Poteva donare 0, 15, 30 o 45 dollari all'associazione con un costo personale variabile. Riceveva ogni volta delle offerte che doveva accettare o rifiutare e mentre questo avveniva il suo cervello veniva scansionato dentro una macchina per la risonanza magnetica funzionale capace di individuare l'attivazione delle diverse aree del cervello implicate nell'azione. I risultati, tra le altre cose, mettono in luce che nessuno si rifiuta di mandare $45 all'associazione quando questo può avvenire senza nessun costo per il soggetto.

Il 75% accetta di far arrivare $45 all'associazione anche se questo dovesse costargli 15 dei suoi $45. Una percentuale un po' più bassa si ottiene se il costo aumenta fino a $30. Infine, un terzo dei soggetti è disposto a mandare tutti i suoi soldi all'organizzazione di beneficenza senza nessun tornaconto personale. Questo risultato non è particolarmente sorprendente, è stato replicato migliaia di volte e rappresenta una ben nota regolarità nell'ambito dello studio delle cosiddette “preferenze sociali”.

La cosa, però, più interessante dello studio di Harbaugh e colleghi è ciò che avviene dentro la nostra scatola cranica, quando scegliamo in questo modo. Smith era convinto che l'altrui felicità ci fosse necessaria sebbene non ne ricavassimo alcunché «eccetto il piacere di constatarla». Quello che le scansioni di Harbaugh, invece, hanno messo in luce che quello di «constatarla« non è l'unico piacere che l'altrui felicità ci procura.

La libera scelta di donare

Quando, infatti, i soggetti sperimentali decidevano, liberamente, di donare i loro soldi nel loro cervello si attivavano alcune aree come il nucleus accumbens, l'insula e il nucleo caudato, tutte implicate generalmente nei circuiti che elaborano le ricompense. Gli autori mettono a confronto due possibili spiegazioni: quella legata all'idea di altruismo «puro» e quella che invece si rifà al concetto di altruismo «impuro». Nel primo caso si otterrebbe soddisfazione nell'osservare un incremento del benessere di un'altra persona, indipendentemente dalla causa, nel secondo caso, invece, ciò avverrebbe solo se siamo stati noi, attivamente, a produrre quell'incremento.

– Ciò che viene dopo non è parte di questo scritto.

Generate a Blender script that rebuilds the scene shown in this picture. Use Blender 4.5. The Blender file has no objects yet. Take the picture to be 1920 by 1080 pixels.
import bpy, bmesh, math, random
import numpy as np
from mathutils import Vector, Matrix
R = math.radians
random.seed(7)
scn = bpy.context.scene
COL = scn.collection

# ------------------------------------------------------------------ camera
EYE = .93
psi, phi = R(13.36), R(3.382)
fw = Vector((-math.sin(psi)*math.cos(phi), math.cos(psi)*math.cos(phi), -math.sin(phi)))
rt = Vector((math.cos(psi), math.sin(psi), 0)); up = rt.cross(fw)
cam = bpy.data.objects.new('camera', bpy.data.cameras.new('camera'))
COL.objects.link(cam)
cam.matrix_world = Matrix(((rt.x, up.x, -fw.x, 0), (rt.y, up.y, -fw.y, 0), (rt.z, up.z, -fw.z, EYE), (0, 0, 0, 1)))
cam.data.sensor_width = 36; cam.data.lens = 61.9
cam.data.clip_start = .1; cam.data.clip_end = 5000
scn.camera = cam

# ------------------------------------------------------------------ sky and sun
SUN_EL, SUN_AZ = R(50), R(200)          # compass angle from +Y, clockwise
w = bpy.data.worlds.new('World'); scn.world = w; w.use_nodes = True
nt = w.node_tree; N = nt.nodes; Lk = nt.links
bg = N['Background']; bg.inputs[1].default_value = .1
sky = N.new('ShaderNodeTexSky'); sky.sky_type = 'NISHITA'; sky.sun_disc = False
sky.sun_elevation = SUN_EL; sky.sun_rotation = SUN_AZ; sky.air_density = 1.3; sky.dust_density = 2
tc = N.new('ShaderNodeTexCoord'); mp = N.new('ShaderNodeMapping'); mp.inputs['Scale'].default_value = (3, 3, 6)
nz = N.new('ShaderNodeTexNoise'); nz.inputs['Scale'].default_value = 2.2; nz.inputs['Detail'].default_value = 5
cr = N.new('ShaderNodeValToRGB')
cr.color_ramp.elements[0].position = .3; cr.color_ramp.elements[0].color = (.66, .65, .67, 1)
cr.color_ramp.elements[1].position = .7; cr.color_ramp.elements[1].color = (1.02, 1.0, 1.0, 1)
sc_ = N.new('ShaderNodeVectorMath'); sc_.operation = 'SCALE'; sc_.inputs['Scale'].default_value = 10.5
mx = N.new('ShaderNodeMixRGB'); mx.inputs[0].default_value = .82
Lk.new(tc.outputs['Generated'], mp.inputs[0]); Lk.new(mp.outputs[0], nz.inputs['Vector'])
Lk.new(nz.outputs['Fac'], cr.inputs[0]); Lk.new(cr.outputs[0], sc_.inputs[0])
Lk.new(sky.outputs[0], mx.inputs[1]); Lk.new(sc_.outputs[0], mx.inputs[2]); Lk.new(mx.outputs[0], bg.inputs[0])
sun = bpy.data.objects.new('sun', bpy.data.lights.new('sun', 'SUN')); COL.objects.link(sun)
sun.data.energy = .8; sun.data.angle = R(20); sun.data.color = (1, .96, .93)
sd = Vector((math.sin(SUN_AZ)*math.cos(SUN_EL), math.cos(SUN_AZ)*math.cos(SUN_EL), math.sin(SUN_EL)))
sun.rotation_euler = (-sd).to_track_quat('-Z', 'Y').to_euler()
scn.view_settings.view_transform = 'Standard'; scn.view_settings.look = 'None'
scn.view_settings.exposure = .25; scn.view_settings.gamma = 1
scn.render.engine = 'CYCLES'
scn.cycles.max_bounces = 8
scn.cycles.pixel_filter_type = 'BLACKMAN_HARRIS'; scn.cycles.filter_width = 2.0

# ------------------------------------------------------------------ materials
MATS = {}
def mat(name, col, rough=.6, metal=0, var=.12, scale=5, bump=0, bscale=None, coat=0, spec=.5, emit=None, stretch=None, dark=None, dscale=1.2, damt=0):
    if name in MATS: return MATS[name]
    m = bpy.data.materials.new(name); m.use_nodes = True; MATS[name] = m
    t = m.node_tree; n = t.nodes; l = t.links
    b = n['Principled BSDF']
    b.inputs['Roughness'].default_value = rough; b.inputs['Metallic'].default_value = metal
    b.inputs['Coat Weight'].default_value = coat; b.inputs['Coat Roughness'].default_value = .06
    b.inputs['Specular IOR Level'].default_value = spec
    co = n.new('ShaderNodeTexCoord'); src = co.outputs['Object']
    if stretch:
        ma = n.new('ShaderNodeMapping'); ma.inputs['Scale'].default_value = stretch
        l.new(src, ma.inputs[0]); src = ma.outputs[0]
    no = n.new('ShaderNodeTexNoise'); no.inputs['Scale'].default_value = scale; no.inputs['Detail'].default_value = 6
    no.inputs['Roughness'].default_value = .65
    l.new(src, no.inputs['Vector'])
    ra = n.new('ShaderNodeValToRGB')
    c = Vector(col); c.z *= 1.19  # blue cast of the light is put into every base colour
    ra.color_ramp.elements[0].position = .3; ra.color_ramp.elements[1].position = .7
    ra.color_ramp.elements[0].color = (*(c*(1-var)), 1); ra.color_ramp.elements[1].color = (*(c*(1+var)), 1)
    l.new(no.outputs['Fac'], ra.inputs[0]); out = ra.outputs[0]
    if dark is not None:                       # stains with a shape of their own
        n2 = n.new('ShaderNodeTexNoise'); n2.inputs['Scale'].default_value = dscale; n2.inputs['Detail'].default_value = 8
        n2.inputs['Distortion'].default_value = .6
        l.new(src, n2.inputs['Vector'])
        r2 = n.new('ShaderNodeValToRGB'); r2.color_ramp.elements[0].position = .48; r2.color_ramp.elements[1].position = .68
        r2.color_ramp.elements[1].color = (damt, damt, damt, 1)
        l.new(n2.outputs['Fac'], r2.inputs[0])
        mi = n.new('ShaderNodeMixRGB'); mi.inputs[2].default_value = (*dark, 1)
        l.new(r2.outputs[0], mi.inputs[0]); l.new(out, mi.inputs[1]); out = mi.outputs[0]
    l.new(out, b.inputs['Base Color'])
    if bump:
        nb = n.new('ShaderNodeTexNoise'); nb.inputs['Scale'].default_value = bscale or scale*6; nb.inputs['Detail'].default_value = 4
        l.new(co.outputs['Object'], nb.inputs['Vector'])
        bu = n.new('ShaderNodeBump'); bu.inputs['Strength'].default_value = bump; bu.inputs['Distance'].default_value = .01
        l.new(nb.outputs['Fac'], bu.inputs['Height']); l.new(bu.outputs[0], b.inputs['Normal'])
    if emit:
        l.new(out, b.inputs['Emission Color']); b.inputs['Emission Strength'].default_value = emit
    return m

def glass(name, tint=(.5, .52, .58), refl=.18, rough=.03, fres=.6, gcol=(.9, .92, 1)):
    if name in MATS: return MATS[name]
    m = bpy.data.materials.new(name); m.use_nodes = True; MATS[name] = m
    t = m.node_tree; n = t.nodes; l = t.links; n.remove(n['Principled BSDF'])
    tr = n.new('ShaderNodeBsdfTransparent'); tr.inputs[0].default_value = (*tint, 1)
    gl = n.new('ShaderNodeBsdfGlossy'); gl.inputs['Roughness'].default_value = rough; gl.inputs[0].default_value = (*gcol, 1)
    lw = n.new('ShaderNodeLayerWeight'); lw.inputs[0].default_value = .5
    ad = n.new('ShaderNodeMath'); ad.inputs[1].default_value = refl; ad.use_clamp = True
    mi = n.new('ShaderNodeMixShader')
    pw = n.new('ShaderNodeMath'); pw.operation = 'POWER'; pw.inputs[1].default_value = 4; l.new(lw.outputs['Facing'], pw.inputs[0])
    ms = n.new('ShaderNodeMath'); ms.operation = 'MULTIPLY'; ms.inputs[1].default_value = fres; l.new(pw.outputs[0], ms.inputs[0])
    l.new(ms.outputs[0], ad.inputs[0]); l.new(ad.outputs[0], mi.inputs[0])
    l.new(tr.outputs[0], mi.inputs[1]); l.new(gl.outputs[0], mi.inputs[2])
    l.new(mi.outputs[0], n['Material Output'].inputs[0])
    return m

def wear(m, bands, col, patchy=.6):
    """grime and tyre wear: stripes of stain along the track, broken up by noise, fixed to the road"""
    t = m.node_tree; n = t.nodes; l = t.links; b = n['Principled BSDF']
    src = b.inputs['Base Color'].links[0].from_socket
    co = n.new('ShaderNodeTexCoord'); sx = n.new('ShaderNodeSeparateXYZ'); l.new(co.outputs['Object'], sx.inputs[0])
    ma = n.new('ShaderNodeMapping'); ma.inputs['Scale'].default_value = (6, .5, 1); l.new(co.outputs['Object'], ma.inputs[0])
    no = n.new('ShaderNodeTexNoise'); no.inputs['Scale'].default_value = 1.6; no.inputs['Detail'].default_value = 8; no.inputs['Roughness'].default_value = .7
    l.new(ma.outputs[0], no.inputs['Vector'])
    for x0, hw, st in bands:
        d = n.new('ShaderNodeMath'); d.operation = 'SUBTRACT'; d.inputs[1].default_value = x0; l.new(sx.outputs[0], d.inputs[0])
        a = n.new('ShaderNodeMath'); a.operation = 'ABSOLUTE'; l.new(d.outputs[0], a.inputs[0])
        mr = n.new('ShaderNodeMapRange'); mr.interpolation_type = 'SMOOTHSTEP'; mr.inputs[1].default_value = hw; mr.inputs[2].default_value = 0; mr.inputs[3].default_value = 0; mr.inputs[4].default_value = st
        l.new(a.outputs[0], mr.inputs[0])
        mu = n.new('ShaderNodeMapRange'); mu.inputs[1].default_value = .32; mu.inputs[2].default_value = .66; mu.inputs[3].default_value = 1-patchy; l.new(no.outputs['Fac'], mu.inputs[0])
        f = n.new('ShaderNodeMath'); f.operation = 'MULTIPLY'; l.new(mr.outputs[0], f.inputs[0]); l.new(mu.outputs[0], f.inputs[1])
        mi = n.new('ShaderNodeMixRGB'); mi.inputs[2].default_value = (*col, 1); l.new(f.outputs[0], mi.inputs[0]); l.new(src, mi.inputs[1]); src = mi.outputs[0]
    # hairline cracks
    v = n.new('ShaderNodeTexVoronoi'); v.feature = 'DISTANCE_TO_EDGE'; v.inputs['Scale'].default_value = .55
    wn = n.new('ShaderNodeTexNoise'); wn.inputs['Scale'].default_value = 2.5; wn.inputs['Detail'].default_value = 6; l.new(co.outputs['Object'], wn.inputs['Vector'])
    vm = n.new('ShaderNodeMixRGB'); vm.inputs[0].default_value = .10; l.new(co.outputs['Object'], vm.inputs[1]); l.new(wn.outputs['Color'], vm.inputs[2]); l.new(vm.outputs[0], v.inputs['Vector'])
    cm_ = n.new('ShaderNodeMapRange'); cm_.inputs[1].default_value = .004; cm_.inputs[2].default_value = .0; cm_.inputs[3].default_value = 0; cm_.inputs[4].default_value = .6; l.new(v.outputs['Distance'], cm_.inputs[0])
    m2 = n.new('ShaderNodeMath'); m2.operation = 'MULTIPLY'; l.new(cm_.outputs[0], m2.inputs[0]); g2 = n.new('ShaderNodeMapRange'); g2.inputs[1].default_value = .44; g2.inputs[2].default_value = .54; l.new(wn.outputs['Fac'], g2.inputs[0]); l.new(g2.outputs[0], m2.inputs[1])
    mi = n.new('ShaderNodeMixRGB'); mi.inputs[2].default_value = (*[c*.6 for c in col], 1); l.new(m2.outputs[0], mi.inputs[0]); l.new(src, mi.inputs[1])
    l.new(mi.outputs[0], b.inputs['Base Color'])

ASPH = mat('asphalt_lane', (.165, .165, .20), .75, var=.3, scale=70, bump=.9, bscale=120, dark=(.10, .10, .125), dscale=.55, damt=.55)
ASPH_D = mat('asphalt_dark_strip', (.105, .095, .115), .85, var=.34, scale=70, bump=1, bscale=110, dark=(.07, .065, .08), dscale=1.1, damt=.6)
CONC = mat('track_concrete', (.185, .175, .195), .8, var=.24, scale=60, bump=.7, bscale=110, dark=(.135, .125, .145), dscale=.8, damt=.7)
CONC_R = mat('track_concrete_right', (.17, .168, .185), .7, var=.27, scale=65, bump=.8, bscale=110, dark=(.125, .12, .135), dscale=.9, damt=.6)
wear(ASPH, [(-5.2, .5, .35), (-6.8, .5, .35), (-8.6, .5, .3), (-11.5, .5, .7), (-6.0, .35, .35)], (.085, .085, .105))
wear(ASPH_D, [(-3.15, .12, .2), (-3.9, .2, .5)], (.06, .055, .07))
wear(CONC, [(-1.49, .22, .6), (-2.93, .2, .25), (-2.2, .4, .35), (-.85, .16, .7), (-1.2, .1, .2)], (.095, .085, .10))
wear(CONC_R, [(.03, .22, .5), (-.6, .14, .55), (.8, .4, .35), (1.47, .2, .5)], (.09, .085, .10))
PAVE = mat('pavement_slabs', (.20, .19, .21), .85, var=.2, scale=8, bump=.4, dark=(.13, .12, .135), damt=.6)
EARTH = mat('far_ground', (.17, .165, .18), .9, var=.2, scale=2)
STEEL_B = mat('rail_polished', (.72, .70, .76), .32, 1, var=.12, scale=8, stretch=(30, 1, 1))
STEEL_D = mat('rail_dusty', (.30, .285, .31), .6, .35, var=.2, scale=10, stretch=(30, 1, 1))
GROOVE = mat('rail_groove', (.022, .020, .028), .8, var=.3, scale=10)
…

In questo caso la nostra buona azione sarebbe giustificata non solo dalla volontà di far star bene un'altra persona, ma anche da quella di sperimentare noi stessi un senso di benessere simile, ciò che gli americani chiamano warm glow. I risultati dello studio di Harbaugh sono coerenti con entrambe le spiegazioni. Infatti l'elaborazione della ricompensa neurale si verifica anche quando i soggetti vedono che l'organizzazione di beneficienza riceve denaro attraverso un meccanismo di tassazione e quindi non volontariamente, ma i dati mostrano anche che l'attivazione è ancora più forte, come previsto dall'altruismo “impuro”, quando, invece, la scelta di donare è volontaria e libera (Harbaugh, W., Mayr, U., Burghart, D. “Neural Responses to Taxation and Voluntary Giving Reveal Motives for Charitable Donations”. Science, 316 no. 5831 pp. 1622-1625, 2007). Gli autori concludevano in questo modo “Il fatto che i trasferimenti obbligatori a un'organizzazione di beneficenza suscitino attività in aree legate alla ricompensa suggerisce che anche la tassazione obbligatoria può produrre soddisfazione per i contribuenti”.

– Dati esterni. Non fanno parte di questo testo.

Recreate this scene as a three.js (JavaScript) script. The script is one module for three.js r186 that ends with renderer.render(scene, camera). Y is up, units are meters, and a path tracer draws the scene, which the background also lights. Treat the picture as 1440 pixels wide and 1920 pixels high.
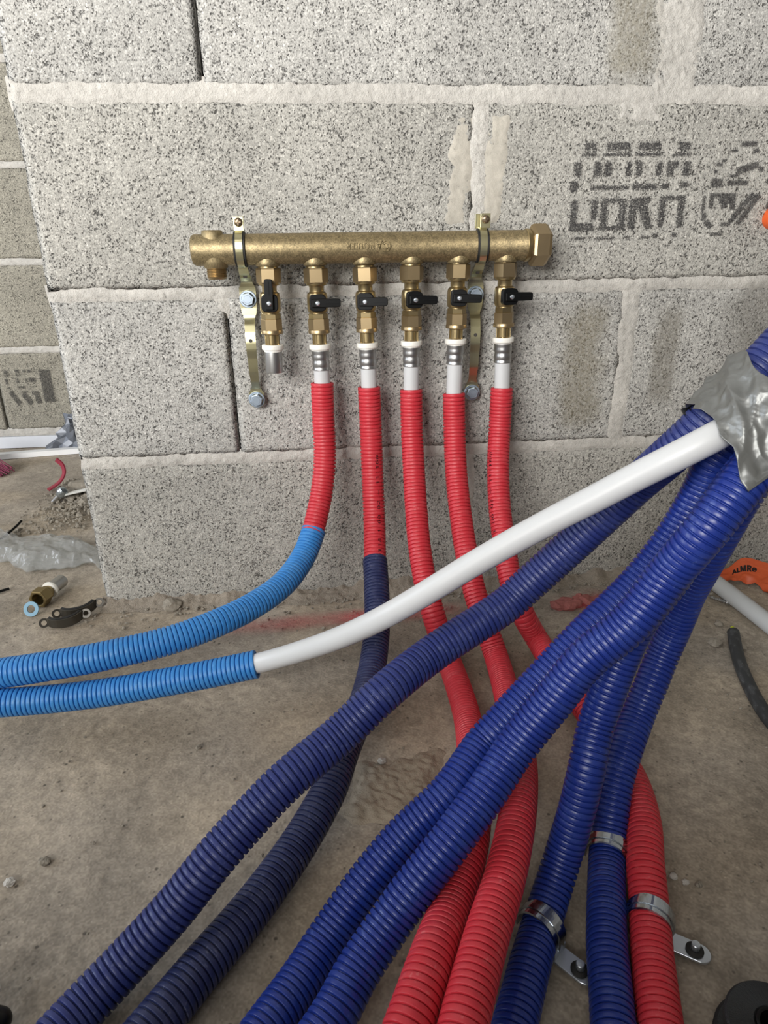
import * as THREE from 'three';
import { mergeGeometries, mergeVertices, toCreasedNormals } from 'three/addons/utils/BufferGeometryUtils.js';
import { RoundedBoxGeometry } from 'three/addons/geometries/RoundedBoxGeometry.js';
import { TextGeometry } from 'three/addons/geometries/TextGeometry.js';
import { FontLoader } from 'three/addons/loaders/FontLoader.js';
import { ImprovedNoise } from 'three/addons/math/ImprovedNoise.js';
import { RectAreaLightUniformsLib } from 'three/addons/lights/RectAreaLightUniformsLib.js';

// ---------- camera, light, exposure ----------
const scene = new THREE.Scene();
const camera = new THREE.PerspectiveCamera(75.7178, 1440 / 1920, 0.02, 30);
camera.rotation.order = 'YXZ';
camera.position.set(0.3220,0.4557,0.8541);
camera.rotation.set(-0.37170,-0.08550,-0.01640);
scene.add(camera);
const renderer = new THREE.WebGLRenderer({ antialias: true });
renderer.toneMapping = THREE.LinearToneMapping;
renderer.toneMappingExposure = 1.0;
renderer.shadowMap.enabled = true;
scene.background = new THREE.Color(0.02, 0.02, 0.02);
RectAreaLightUniformsLib.init();
// daylight through the window behind the photographer and through the opening of the left wall
const WINDOW = { x: -1.1, y: 1.05, z: 2.6, w: 1.8, h: 1.5, power: 23, color: [1.0, 0.975, 0.935] };
const SIDE = { x: -2.4, y: 1.25, z: 0.35, w: 1.4, h: 1.4, power: 4.5, color: [0.84, 0.91, 1.0] };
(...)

Lo studio, naturalmente, suscitò grande scalpore negli Stati Uniti dove, nella rappresentazione popolare, pagare le tasse non è proprio la più soddisfacente delle attività. E in Italia? Luca Zarri e Diego Lubian, economisti dell'Università di Verona, hanno pubblicato qualche anno fa uno studio nel quale mettono in relazione la tax morale - la motivazione intrinseca del contribuente a pagare le tasse - con il suo benessere soggettivo («Happiness and tax morale: An empirical analysis». Journal of Economic Behavior & Organization 80, September 2011, pp. 223-243). Anche in questo caso i risultati sono sorprendenti ma in linea con quanto trovato da Harbaugh e colleghi.

L’onesta gratifica di più dell’evasione

Concludono gli autori: «Il nostro risultato principale è che l'onestà fiscale genera un guadagno edonico più elevato rispetto all'evasione. Inoltre, fa luce sul noto puzzle of compliance, ovvero il fatto che molti individui pagano le tasse anche quando la sanzione prevista e la probabilità di un accertamento sono estremamente basse: la fedeltà fiscale appare meno sconcertante una volta compresi i suoi notevoli vantaggi non-monetari che la rendono di per sé gratificante».

Passare dal modello di homo economicus alla realtà dell'homo sapiens, anche nella teoria economica, ci aiuterebbe a comprendere realtà che altrimenti rimarrebbero misteriose così come a anche a sviluppare politiche d'azione più efficaci e a progettare organizzazioni più rispettose della nostra natura umana. Organizzazioni alle quali le persone siano felici di appartenere.